Sigh. What’s even worse about New Cap City is that it’s not just supposed to bring the show exciting visuals. It’s part of Caprica’s on-going theme of decadence. After its mysterious introduction, it swiftly took the V-Clubs’ thematic place as a means for people to indulge their darkest desires. And because of that, I think it’s supposed to have a seedy decadence about it, something that conjures up the feel of Cabaret, or the Threepenny Opera. But it just… doesn‘t. It’s neither opulent nor sleazy enough for that, like the producers pulled back from giving it that extra punch for fear of making anyone uncomfortable. It is, on the whole, entirely too safe, when the whole point of the place is that it’s supposed to feel dangerous. And that, as Yoda said, is why it fails.

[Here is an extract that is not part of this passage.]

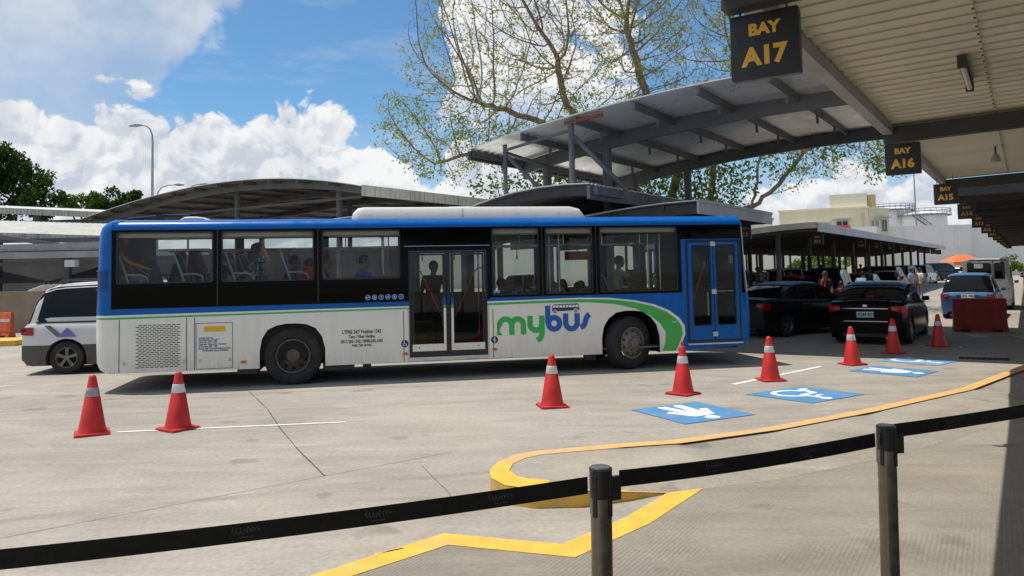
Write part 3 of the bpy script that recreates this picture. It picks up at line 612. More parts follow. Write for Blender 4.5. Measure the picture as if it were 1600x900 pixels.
# round stickers
for x, z, k in ((1.945, .655, 0), (3.58, .665, 1)):
    d = MB().plate([circ(x, z, .066, 24)], -.0062, -.0045).build('sticker', NAVY, bus); b = MB()
    if k == 0:
        b.plate(ribbon([(x-.012, z+.035), (x-.006, z-.002), (x+.018, z-.002), (x+.032, z-.034)], .011), -.0085, -.0064).plate(ribbon(arc(x-.008, z-.012, .022, 120, 330, 8), .009), -.0087, -.0066).plate([circ(x-.014, z+.043, .009, 10)], -.0085, -.0064)
    else:
        b.plate([circ(x+.002, z+.036, .012, 10), ], -.0085, -.0064).plate([[(x-.016, z+.02), (x+.014, z+.022), (x+.016, z-.01), (x+.010, z-.046), (x-.006, z-.046), (x-.006, z-.01), (x-.022, z-.004)]], -.0085, -.0064)
    b.build('pictogram', REFL, d)
# small pictograms under the third window and the fourth
b = MB()
for k in range(6):
    x = 1.30+k*.118; z = 1.50
    b.plate([circ(x, z, .046, 14), circ(x, z, .036, 14)], -.0085, -.0062)
    if k % 3 == 0: b.plate([rect(x-.03, x+.03, z-.008, z+.008)], -.009, -.0064).plate(ribbon([(x-.026, z-.026), (x+.026, z+.026)], .010), -.0092, -.0066)
    elif k % 3 == 1: b.plate([circ(x, z+.004, .020, 10)], -.009, -.0064).plate([rect(x-.028, x+.028, z-.028, z-.018)], -.009, -.0064)
    else: b.plate(ribbon([(x-.022, z+.024), (x-.004, z-.004), (x+.022, z-.024)], .009), -.009, -.0064).plate([circ(x+.012, z+.012, .010, 8)], -.009, -.0064)
for k in range(2):
    x = 3.60+k*.07; b.plate([circ(x, 1.545, .030, 12), circ(x, 1.545, .014, 12)], -.0085, -.0062)
b.build('pictogram', LBLUE, bus)
# the lettering: drawn as strokes
K = 1/738.0; X0, Z0 = 3.625, .742
T = lambda p: (X0+(p[0]-133)*K, Z0+(482-p[1])*K)
def A2(cx, cy, r_, a0, a1, n=12): return [(cx+r_*math.cos(R(a)), cy-r_*math.sin(R(a))) for a in np.linspace(a0, a1, n+1)]
def letters(mb, strokes, w, y0, y1):
    for q, st in enumerate(strokes):
        cl = st[0] == 'o'; pts = st[1:] if cl else st
        mb.plate(ribbon([T(p) for p in pts], w*K, cl), y0-q*.00025, y1)
g1 = [[(173, 482), (173, 345)]+A2(257, 350, 84, 178, 0)+[(341, 482)], [(341, 360)]+A2(422, 350, 81, 178, 0)+[(503, 482)],
      [(597, 232), (597, 350)]+A2(680, 348, 83, 182, 358)+[(763, 232)], [(761, 300), (763, 470), (752, 515), (728, 550), (692, 567)]]
g2 = [[(848, 100), (848, 340)], ['o']+A2(935, 345, 79, 0, 345, 23), [(1100, 215), (1100, 345)]+A2(1182, 345, 82, 182, 358)+[(1264, 215)],
      [(1312, 412), (1345, 398), (1370, 368), (1385, 320), (1398, 280), (1420, 252), (1444, 236)]]
b = MB(); letters(b, g1, 76, -.0062, -.0044); b.build('lettering', BG, bus)
b = MB(); letters(b, g2, 75, -.0075, -.0064); b.build('lettering', mat('bus_logo_blue', (0.012, 0.105, 0.40), .35), bus)
ic = MB().plate([[T(p) for p in [(912, 180), (912, 128), (920, 100), (945, 86), (1275, 80), (1290, 95), (1298, 130), (1298, 170), (1275, 172), (1268, 155), (1245, 146), (1222, 155), (1215, 174), (985, 180), (975, 163), (952, 155), (930, 163), (925, 180)]]], -.0062, -.0045)
for cx in (952, 1246): ic.plate([[T(p) for p in circ(cx, 185, 21, 14)], [T(p) for p in circ(cx, 185, 10, 10)]], -.0062, -.0045)
ic = ic.build('emblem', NAVY, bus); b = MB()
for k in range(8):
    x = 922+k*46; b.plate([[T(p) for p in [(x, 132), (x+(10 if k == 0 else 2), 97), (x+38, 96), (x+(44 if k == 7 else 38), 130)]]], -.0078, -.0064)
b.build('emblem_window', BW, ic)
# roof
prof = [(0, 2.745), (-.004, 2.79), (.02, 2.84), (.07, 2.885), (.15, 2.915), (.4, 2.94), (.8, 2.955), (1.25, 2.96)]; prof += [(2.5-y, z) for y, z in prof[::-1][1:]]
rows = []
for s_ in np.linspace(-2.95, 8.52, 24): rows.append([(s_, y, z) for y, z in prof])
b = MB().grid(rows); b.build('roof', BB, bus, 40)
MB().box(-2.9, 8.4, .05, 2.45, 2.705, 2.725).build('ceiling', INTC, bus)
for x0 in np.arange(-2.4, 7.5, 1.45): MB().box(x0, x0+.55, .62, .80, 2.690, 2.706).build('air_duct', INTD, bus)
MB().box(-2.9, 8.4, .052, .4, 2.62, 2.70).build('air_duct', INTC, bus)
def cap(levels, s0, sgn, name, split):
    rows = []
    for z, ext, ins, rad in levels:
        ring = [(s0, ins)]
        for a in np.linspace(0, 90, 7): ring.append((ext-sgn*rad+sgn*rad*math.sin(R(a)), ins+rad*1.15-rad*1.15*math.cos(R(a))))
        ring += [(x, 2.5-y) for x, y in ring[::-1]]; rows.append([(x, y, z) for x, y in ring])
    def mi(i, j): return split(levels[i][0], levels[i+1][0], j)
    b = MB().grid(rows, mi=mi); b.f.append(tuple(range(len(b.v)-len(rows[0]), len(b.v)))); b.mi.append(0); return b.build(name, [BB, BW, BG, BK], bus, 35)
cap([(.33, -2.97, 0, .02), (.34, -3.06, 0, .10), (.40, -3.18, 0, .20), (.50, -3.23, 0, .22), (.9, -3.25, 0, .24), (1.235, -3.25, 0, .24), (1.268, -3.25, 0, .24), (1.305, -3.25, 0, .24), (1.7, -3.24, 0, .24), (2.4, -3.22, 0, .24), (2.70, -3.20, 0, .24), (2.80, -3.17, .0, .24), (2.88, -3.10, .04, .24), (2.93, -3.0, .14, .2), (2.955, -2.96, .5, .02)], -2.95, -1, 'rear_panel',
    lambda a, c_, j: 1 if c_ <= 1.236 or abs(c_-1.305) < .003 else 2 if abs(c_-1.268) < .003 else 0)
cap([(.36, 8.58, 0, .05), (.40, 8.66, 0, .13), (.55, 8.73, 0, .2), (.9, 8.75, 0, .2), (1.40, 8.73, 0, .2), (1.405, 8.70, 0, .19), (2.0, 8.64, 0, .15), (2.72, 8.56, 0, .06), (2.725, 8.60, 0, .1), (2.83, 8.57, .02, .06), (2.90, 8.55, .10, .03), (2.955, 8.53, .5, .01)], 8.52, 1, 'front_panel',
    lambda a, c_, j: 3 if 1.40 < c_ <= 2.721 and j >= 1 and j <= 14 else 0)
MB().tube([(8.545, -.006, 2.70), (8.575, -.006, 2.1), (8.62, -.006, 1.42)], .008, 6).build('window_trim', SIL, bus)
def capp(a, z, off): return (-2.995-(.24+off)*math.sin(R(a)), .276-(.276+off)*math.cos(R(a)), z)
g_ = MB().grid([[capp(a, z, .004) for a in np.linspace(4, 58, 9)] for z in (1.76, 1.9, 2.05)]).build('side_vent', mat('bus_vent_blue', (.004, .035, .16), .5), bus)
b = MB()
for z in np.arange(1.78, 2.04, .034): b.grid([[capp(a, z+dz, .012) for a in np.linspace(8, 54, 8)] for dz in (0, .012)])
tag(b.build('louvre', BB, g_), kind='stuff')
for z in (1.735, 2.05): MB().grid([[capp(a, z+dz, o_) for a in np.linspace(0, 62, 9)] for dz, o_ in ((0, .004), (0, .025), (.016, .025), (.016, .004))]).build('vent_lip', BB, g_)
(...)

As for why Caprica itself failed… Well, I still don’t know the answer to that. I think it was probably a combination of things. I think that, if they’d kept up the edginess of the pilot in the series proper, they might have done better. Edgy attracts attention, after all. That said, I also wonder if the morally-compromised nature of pretty much all the characters might not have hurt it; people do love a clear hero, after all, and Caprica didn‘t have one. And though the intensely character-driven nature of the early episodes gave way to more plot-driven stuff later, it was too late. The audience that wants more plot and action wasn’t going to come back, and the audience that was enjoying the original approach may have been alienated by the change. I know I was a bit dubious of “Action Lacey,” for instance. The New Cap City stuff may have hurt the show as well. I’m sure it had its fans, but honestly… If the Fall season had jumped right back into it, I might have stopped watching.

So… there you go. Regardless of why Caprica failed, I will miss it. It’s been one of the better things on television this year, warts and all. RIP.